The lottery gap

Portland State’s athletics department has recently run into a problem—their budget is $300,000 short. This kind of budgeting problem could, and should, have been foreseen.

Portland State’s athletics department has recently run into a problem—their budget is $300,000 short. This kind of budgeting problem could, and should, have been foreseen.

Athletic Director Torre Chrisholm believes the problem stems from a decrease in lottery revenue due to the indoor smoking ban instituted last year. Lottery funds have long been an essential resource for the funding of public programs like job creation, public parks or education.

Thanks to a 1995 amendment, 67 percent of lottery profits are directed towards education, with a portion of that going to the public universities. The Oregon Lottery’s Web site even cites intercollegiate athletics as a benefactor of lottery funds.

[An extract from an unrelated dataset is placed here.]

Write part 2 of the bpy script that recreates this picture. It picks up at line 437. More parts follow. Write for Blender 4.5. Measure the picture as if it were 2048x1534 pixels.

The smoking bans can affect lottery revenues by reducing the amount of time people spend in front of the machines because they cannot sit and smoke anymore. Therefore, the amount of money those people would potentially be paying to the lottery, which would then go to fund public programs, begins to decline.

Some folks, such as the Providence Heart and Vascular Institute’s Director of the Coronary Care Unit Ty Gluckman, prefer to blame the decrease in lottery funds solely on the recent recession. Gluckman and his contemporaries have a point, to be sure, but it would be foolish to think that the recession is the only cause.

Folks with this mindset, such as Gluckman, need only turn their attention toward the Indian casinos, which are exempt from the 2010 smoking ban. The Oregon Indian Casinos, even in the face of recession, had only a 1.2 percent decline in revenue last year, whereas the Oregon Lottery’s weekly video poker revenues are down 20 percent from last year according to OPB.

Bar owners like Jim Prenty, who owns the Home Turf Sports Bar in Tigard, was quoted in a Beaverton Valley Times article as saying that “sales are down 50 percent since the smoking ban was instated.” That is not the kind of revenue decline that can simply be blamed on the recession.

Smoking is an easy target. Passing laws against the big, bad smokers seems to be no difficult task as of late. But it seems that legislators, in their fervor to scapegoat smoking, neglected to consider the wide range effects that such a ban may cause.

Budget holes were created by, among other things, Oregon’s smoking ban—that was to be expected. The problem, however, is that no one decided it was important to address how those holes would be filled, leaving PSU’s Athletics Department wanting for $300,000.

Funds for important public programs, like college athletics for example, should be coming from a reliable source. If a source becomes unreliable, a new one needs to be found. It should not have been a great surprise to anyone that picking on smoking in bars would directly affect lottery revenues.

Apparently scapegoat-ing is easier than careful planning and consideration of budgets and economic development. Lawmakers can and should have seen this coming. Perhaps they just don’t care, or they just didn’t think about it because picking on smokers was too easy.